What is required: It is required that the lines from the top of the listing through the line with "sun.location = (16, 6, 10)" be reproduced exactly, excluding pictures.

(Data entries)

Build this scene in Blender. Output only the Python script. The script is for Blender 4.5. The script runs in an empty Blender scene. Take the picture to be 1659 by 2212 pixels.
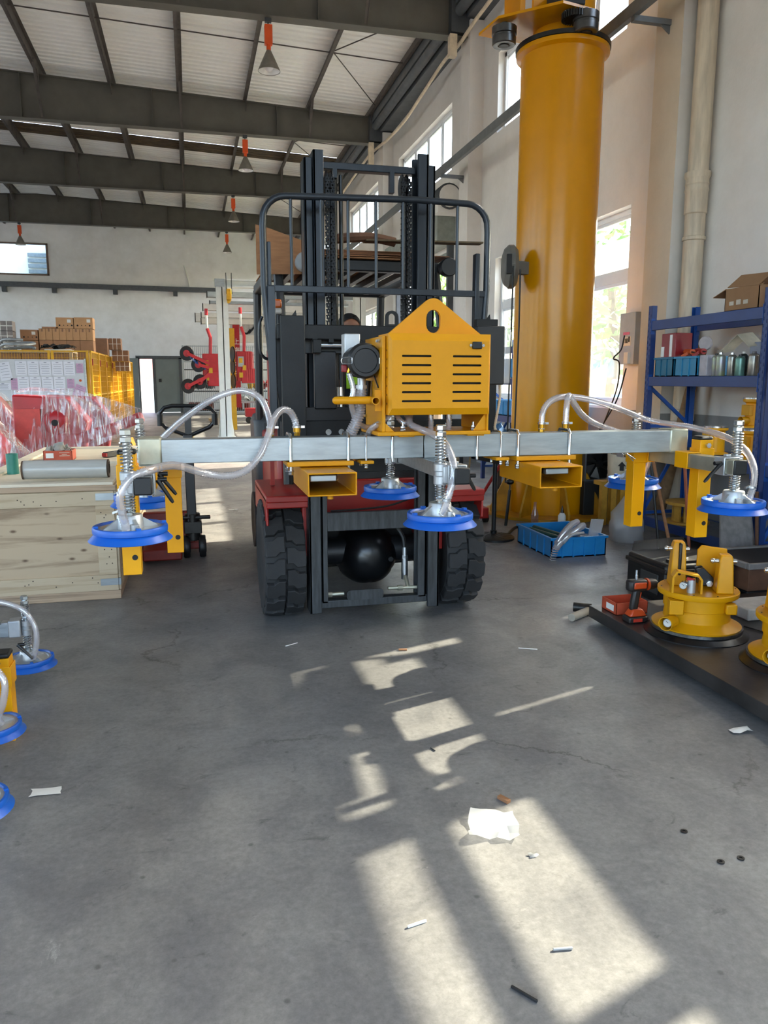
import bpy, bmesh, math, random
from mathutils import Vector, Matrix, Quaternion
random.seed(7)
PI = math.pi
SC = bpy.context.scene
C = SC.collection

# ---------------------------------------------------------------- camera
cam_d = bpy.data.cameras.new('camera')
cam = bpy.data.objects.new('camera', cam_d); C.objects.link(cam)
cam.location = (0, 0, 1.42)
cam.rotation_euler = (math.radians(90 - 9.7027), 0, math.radians(-13.9153))
cam_d.sensor_fit = 'HORIZONTAL'; cam_d.sensor_width = 36.0
cam_d.lens = 36.0 * 1661.0 / 1659.0
cam_d.clip_start = 0.02; cam_d.clip_end = 500
SC.camera = cam

# ---------------------------------------------------------------- sky, sun, exposure
wd = bpy.data.worlds.new('sky'); SC.world = wd; wd.use_nodes = True
nt = wd.node_tree; nt.nodes.clear()
out = nt.nodes.new('ShaderNodeOutputWorld'); bg = nt.nodes.new('ShaderNodeBackground')
sky = nt.nodes.new('ShaderNodeTexSky'); sky.sky_type = 'NISHITA'; sky.sun_disc = False
sky.sun_elevation = math.radians(31.5); sky.sun_rotation = math.radians(72)
sky.air_density = 1.0; sky.dust_density = 4.0; sky.ozone_density = 1.0
bg.inputs['Strength'].default_value = 1.15
nt.links.new(sky.outputs[0], bg.inputs['Color']); nt.links.new(bg.outputs[0], out.inputs['Surface'])
sun_d = bpy.data.lights.new('sun', 'SUN'); sun_d.energy = 11.0; sun_d.angle = math.radians(0.55)
sun_d.color = (1.0, 0.86, 0.68)
sun = bpy.data.objects.new('sun', sun_d); C.objects.link(sun)
sun.rotation_euler = Vector((-1, -0.33, -0.65)).to_track_quat('-Z', 'Y').to_euler()
sun.location = (16, 6, 10)

def portal(x, y, z, sx, sy, rot):
    d = bpy.data.lights.new('window_portal', 'AREA'); d.shape = 'RECTANGLE'; d.size = sx; d.size_y = sy
    o = bpy.data.objects.new('window_portal', d); C.objects.link(o)
    o.location = (x, y, z); o.rotation_euler = rot
    d.cycles.is_portal = True

vs = SC.view_settings
vs.view_transform = 'Standard'; vs.look = 'None'; vs.exposure = 1.0; vs.gamma = 1.0
vs.use_curve_mapping = False
SC.cycles.use_denoising = True
SC.cycles.max_bounces = 10; SC.cycles.diffuse_bounces = 6; SC.cycles.glossy_bounces = 4
SC.cycles.transparent_max_bounces = 16; SC.cycles.transmission_bounces = 6
SC.cycles.caustics_reflective = False; SC.cycles.caustics_refractive = False
SC.cycles.sample_clamp_indirect = 6.0

# ---------------------------------------------------------------- helpers: materials
def lin(c):
    return tuple((x / 12.92 if x <= 0.04045 else ((x + 0.055) / 1.055) ** 2.4) for x in c)
def hx(s):
    s = s.lstrip('#'); return lin(tuple(int(s[i:i + 2], 16) / 255 for i in (0, 2, 4)))
MATS = {}
def newmat(name):
    m = bpy.data.materials.new(name); m.use_nodes = True
    nt = m.node_tree; b = nt.nodes['Principled BSDF']
    return m, nt, b
def M(name, col=None, rough=0.5, metal=0.0, var=0.12, scale=9.0, bump=0.0, bscale=60.0, col2=None, spec=None, coat=0.0, stretch=None):
    """plain paint / plastic / metal with soft procedural variation"""
    if name in MATS: return MATS[name]
    m, nt, b = newmat(name); N = nt.nodes; L = nt.links
    c = hx(col) if isinstance(col, str) else col
    c2 = (hx(col2) if isinstance(col2, str) else col2) if col2 else tuple(x * (1 - 2.2 * var) for x in c)
    tc = N.new('ShaderNodeTexCoord'); src = tc.outputs['Object']
    if stretch:
        mp = N.new('ShaderNodeMapping'); mp.inputs['Scale'].default_value = stretch
        L.new(src, mp.inputs['Vector']); src = mp.outputs['Vector']
    nz = N.new('ShaderNodeTexNoise'); nz.inputs['Scale'].default_value = scale
    nz.inputs['Detail'].default_value = 5; nz.inputs['Roughness'].default_value = 0.6
    L.new(src, nz.inputs['Vector'])
    rp = N.new('ShaderNodeValToRGB'); rp.color_ramp.elements[0].position = 0.35; rp.color_ramp.elements[1].position = 0.68
    rp.color_ramp.elements[0].color = (*c2, 1); rp.color_ramp.elements[1].color = (*c, 1)
    L.new(nz.outputs['Fac'], rp.inputs['Fac']); L.new(rp.outputs['Color'], b.inputs['Base Color'])
    b.inputs['Roughness'].default_value = rough; b.inputs['Metallic'].default_value = metal
    if spec is not None: b.inputs['Specular IOR Level'].default_value = spec
    if coat: b.inputs['Coat Weight'].default_value = coat; b.inputs['Coat Roughness'].default_value = 0.15
    if bump:
        n2 = N.new('ShaderNodeTexNoise'); n2.inputs['Scale'].default_value = bscale; n2.inputs['Detail'].default_value = 4
        L.new(src, n2.inputs['Vector'])
        bp = N.new('ShaderNodeBump'); bp.inputs['Strength'].default_value = bump; bp.inputs['Distance'].default_value = 0.01
        L.new(n2.outputs['Fac'], bp.inputs['Height']); L.new(bp.outputs['Normal'], b.inputs['Normal'])
    MATS[name] = m; return m
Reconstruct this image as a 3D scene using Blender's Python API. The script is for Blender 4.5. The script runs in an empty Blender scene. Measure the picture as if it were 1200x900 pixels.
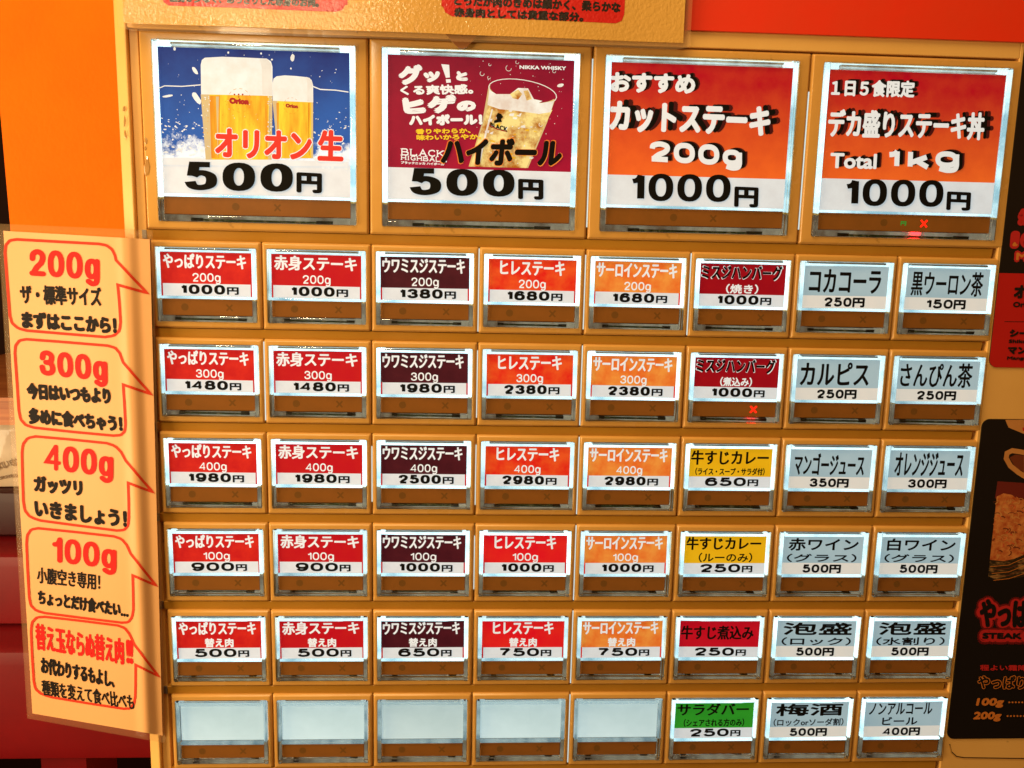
import bpy, bmesh, math, random
from math import radians, pi, sin, cos
random.seed(7)
SC = bpy.context.scene
COL = SC.collection
MM = 0.001

# ---------------------------------------------------------------- camera, world, lights, exposure
# panel space: X right, Y down, Z into the machine, in millimetres; the button fronts lie at Z = 0
ROT = ((0.99851, -0.02232, -0.04935), (0.01404, 0.98684, -0.16109), (0.05224, 0.16016, 0.98571))
CAM = (-43.72, -106.24, -320.10)
FPX = 1000.0


def W(x, y, z):                      # panel mm -> world metres
    return (x * MM, z * MM, -y * MM)


def U(u, v, Z=0.0):                  # photograph pixel -> place on the panel at depth Z
    a, b = (u - 600) / FPX, (v - 450) / FPX
    d = [ROT[0][i] * a + ROT[1][i] * b + ROT[2][i] for i in range(3)]
    s = (Z - CAM[2]) / d[2]
    return (CAM[0] + s * d[0], CAM[1] + s * d[1])


from mathutils import Matrix, Vector
cam = bpy.data.cameras.new('camera')
cam.sensor_width = 36
cam.lens = 36 * FPX / 1200
cam.clip_start = 0.01
cam.clip_end = 50
camo = bpy.data.objects.new('camera', cam)
COL.objects.link(camo)
r_ = Vector(W(*ROT[0])).normalized()
d_ = Vector(W(*ROT[1])).normalized()
f_ = Vector(W(*ROT[2])).normalized()
m = Matrix((r_, -d_, -f_)).transposed().to_4x4()
m.translation = Vector(W(*CAM))
camo.matrix_world = m
SC.camera = camo

world = bpy.data.worlds.new('World')
SC.world = world
world.use_nodes = True
bg = world.node_tree.nodes['Background']
bg.inputs[0].default_value = (1.0, 0.31, 0.03, 1)
bg.inputs[1].default_value = 0.15


def area(name, pos, target, size, energy, color, sizey=None):
    l = bpy.data.lights.new(name, 'AREA')
    l.energy = energy
    l.color = color
    l.size = size
    if sizey:
        l.shape = 'RECTANGLE'
        l.size_y = sizey
    o = bpy.data.objects.new(name, l)
    COL.objects.link(o)
    o.location = W(*pos)
    o.rotation_euler = (Vector(W(*target)) - Vector(W(*pos))).to_track_quat('-Z', 'Y').to_euler()
    return o


area('ceiling_lamp', (-270, -305, -560), (-160, -60, 0), 0.085, 1.05, (1.0, 0.78, 0.46), 0.035)
area('added_overhead_light', (-170, -540, -250), (-60, -40, 0), 0.30, 2.4, (1.0, 0.72, 0.36))  # unseen overhead light, added to graze the panel and brighten the bezels' top edges
area('room_lamp_left', (-590, 0, -190), (-170, -20, 0), 0.35, 4.2, (1.0, 0.74, 0.42))
SC.view_settings.view_transform = 'Standard'
SC.view_settings.look = 'None'
SC.view_settings.exposure = 0.0
SC.view_settings.gamma = 1.0
SC.render.resolution_x = 1200
SC.render.resolution_y = 900
SC.cycles.max_bounces = 10
SC.cycles.transmission_bounces = 8
SC.cycles.sample_clamp_indirect = 4

# ---------------------------------------------------------------- materials


def lin(c):
    def f(x):
        x /= 255.0
        return x / 12.92 if x <= 0.04045 else ((x + 0.055) / 1.055) ** 2.4
    return tuple(f(x) for x in c)


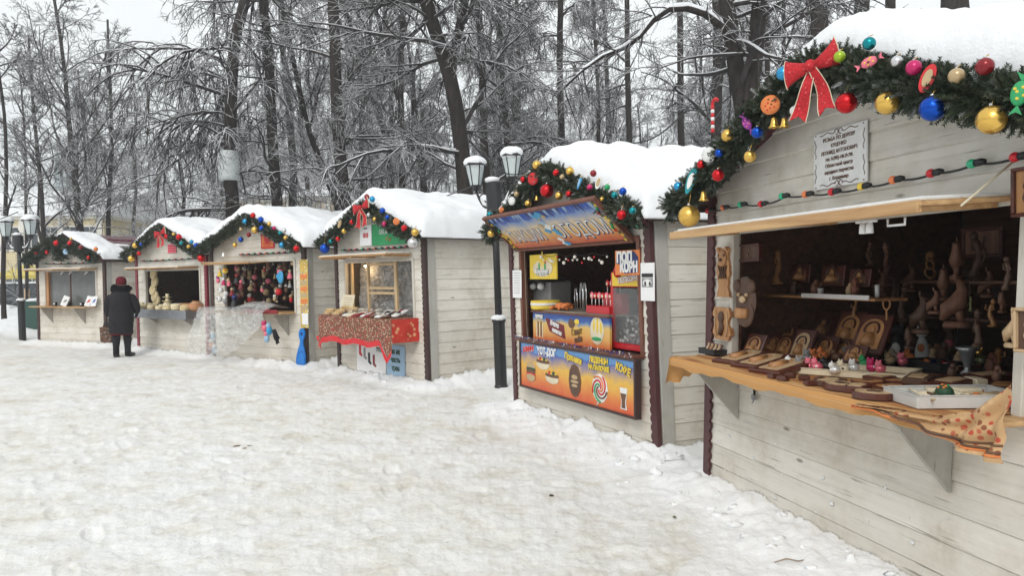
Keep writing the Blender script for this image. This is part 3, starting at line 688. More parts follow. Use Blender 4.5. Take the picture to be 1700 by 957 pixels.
garland(0, g1[:8]+[(1.34, -.25, 2.52), (1.36, -.26, 2.36), (1.38, -.26, 2.18)], .13, 620, 'ragged spruce garland with a hanging tail on the far left window kiosk', .12, 1, 3).children
r_ = garland(0, [(1.38, -.24, 2.60), (1.75, -.25, 2.50), (2.1, -.25, 2.34), (2.45, -.25, 2.25), (2.74, -.24, 2.18)], .10, 520, 'short sagging length of spruce garland on the right slope of the far left window kiosk', .11, 1, 5)
garland(1, gable_path(1), .085, 700, 'spruce garland with blue and red baubles and a bow above the straw baskets', .085, 0, 7)
garland(2, gable_path(2), .09, 700, 'spruce garland over the toy kiosk, above the small red sign', .085, 0, 9)
garland(3, gable_path(3), .09, 700, 'spruce garland with a red bow above the green sign', .085, 0, 11)
garland(4, gable_path(4, y=-.25, dz=-.02), .105, 900, 'thick spruce garland full of baubles above the printed banner flap', .082, 0, 13)
garland(5, gable_path(5, y=-.26, dz=-.035, x1=3.0+.1), .095, 1700, 'long spruce garland on the gable of the woodcarving kiosk, in the right foreground', .075, .4, 15)

# ------------------------------------------------------------------ ornaments on the garlands
ORN = []   # (k, kind, colour, px, py, ly, radius, hang)
def orn(k, kind, col, px, py, dpx, hang=0, ly=-.36, h=None): ORN.append(dict(k=k, kind=kind, col=col, px=px, py=py, d=dpx, hang=hang, ly=ly, h=h))
for a in [('gold', 1144, 359, 39, 22), ('gold', 1245, 260, 22, 12), ('white', 1320, 184, 19, 14), ('red', 1405, 171, 37, 16), ('gold', 1473, 171, 41, 14), ('blue', 1548, 180, 45, 10), ('gold', 1646, 199, 51, 10)]:
    orn(5, 'hanging', a[0], a[1], a[2], a[3], a[4])
for a in [('light blue', 1126, 310, 17), ('red', 1164, 273, 15), ('red', 1192, 291, 22), ('blue', 1194, 254, 16), ('gold', 1208, 225, 23), ('blue', 1257, 220, 21), ('light blue', 1301, 122, 26),
          ('lime green', 1394, 94, 21), ('teal', 1443, 72, 23), ('silver', 1489, 102, 21), ('magenta', 1517, 112, 27), ('tan', 1588, 126, 28), ('dark red', 1635, 110, 31)]:
    orn(5, 'ball', a[0], a[1], a[2], a[3])
orn(5, 'slipper', 'teal', 1147, 301, 30); orn(5, 'disc', 'white', 1177, 257, 27); orn(5, 'candy', 'purple', 1240, 205, 22); orn(5, 'cookie', 'orange', 1279, 174, 35)
orn(5, 'bell', 'gold', 1285, 204, 20); orn(5, 'bell', 'gold', 1302, 204, 18); orn(5, 'bell', 'gold', 1168, 326, 18)
orn(5, 'candy', 'pink', 1443, 103, 26); orn(5, 'tag', 'red', 1540, 130, 27); orn(5, 'candy', 'green', 1693, 155, 40); orn(5, 'cane', 'red', 1183, 195, 60, ly=-.28)
for a in [('gold', 891, 274, 16), ('red', 869, 298, 12), ('red', 923, 287, 12), ('gold', 946, 284, 15), ('tan', 933, 294, 9), ('dark red', 985, 288, 12), ('green', 1008, 311, 11), ('magenta', 979, 311, 11),
          ('teal', 1020, 324, 12), ('blue', 1034, 318, 14), ('red', 908, 317, 25), ('gold', 928, 325, 15), ('red', 945, 322, 13), ('tan', 858, 322, 11), ('gold', 877, 338, 13), ('teal', 1050, 350, 13), ('gold', 815, 388, 13), ('teal', 813, 357, 12), ('gold', 999, 331, 8)]:
    orn(4, 'ball', a[0], a[1], a[2], a[3])
orn(4, 'hanging', 'red', 1032, 357, 18, 8); orn(4, 'disc', 'red', 885, 297, 22); orn(4, 'disc', 'white', 850, 334, 15); orn(4, 'doll', 'light blue', 962, 304, 12); orn(4, 'tag', 'white', 994, 303, 13)
orn(4, 'bell', 'gold', 891, 329, 9); orn(4, 'cookie', 'orange', 833, 349, 11)
orn(3, 'hanging', 'blue', 539, 413, 18, 14); orn(3, 'hanging', 'silver', 685, 404, 20, 8)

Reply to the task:
Build this scene in Blender. Output only the Python script. The script is for Blender 4.5. The script runs in an empty Blender scene. Take the picture to be 1659 by 2212 pixels.
import bpy, bmesh, math, random
from mathutils import Vector, Matrix, Quaternion
random.seed(7)
PI = math.pi
SC = bpy.context.scene
C = SC.collection

# ---------------------------------------------------------------- camera
cam_d = bpy.data.cameras.new('camera')
cam = bpy.data.objects.new('camera', cam_d); C.objects.link(cam)
cam.location = (0, 0, 1.42)
cam.rotation_euler = (math.radians(90 - 9.7027), 0, math.radians(-13.9153))
cam_d.sensor_fit = 'HORIZONTAL'; cam_d.sensor_width = 36.0
cam_d.lens = 36.0 * 1661.0 / 1659.0
cam_d.clip_start = 0.02; cam_d.clip_end = 500
SC.camera = cam

# ---------------------------------------------------------------- sky, sun, exposure
wd = bpy.data.worlds.new('sky'); SC.world = wd; wd.use_nodes = True
nt = wd.node_tree; nt.nodes.clear()
out = nt.nodes.new('ShaderNodeOutputWorld'); bg = nt.nodes.new('ShaderNodeBackground')
sky = nt.nodes.new('ShaderNodeTexSky'); sky.sky_type = 'NISHITA'; sky.sun_disc = False
sky.sun_elevation = math.radians(31.5); sky.sun_rotation = math.radians(72)
sky.air_density = 1.0; sky.dust_density = 4.0; sky.ozone_density = 1.0
bg.inputs['Strength'].default_value = 1.15
nt.links.new(sky.outputs[0], bg.inputs['Color']); nt.links.new(bg.outputs[0], out.inputs['Surface'])
sun_d = bpy.data.lights.new('sun', 'SUN'); sun_d.energy = 11.0; sun_d.angle = math.radians(0.55)
sun_d.color = (1.0, 0.86, 0.68)
sun = bpy.data.objects.new('sun', sun_d); C.objects.link(sun)
sun.rotation_euler = Vector((-1, -0.33, -0.65)).to_track_quat('-Z', 'Y').to_euler()
sun.location = (16, 6, 10)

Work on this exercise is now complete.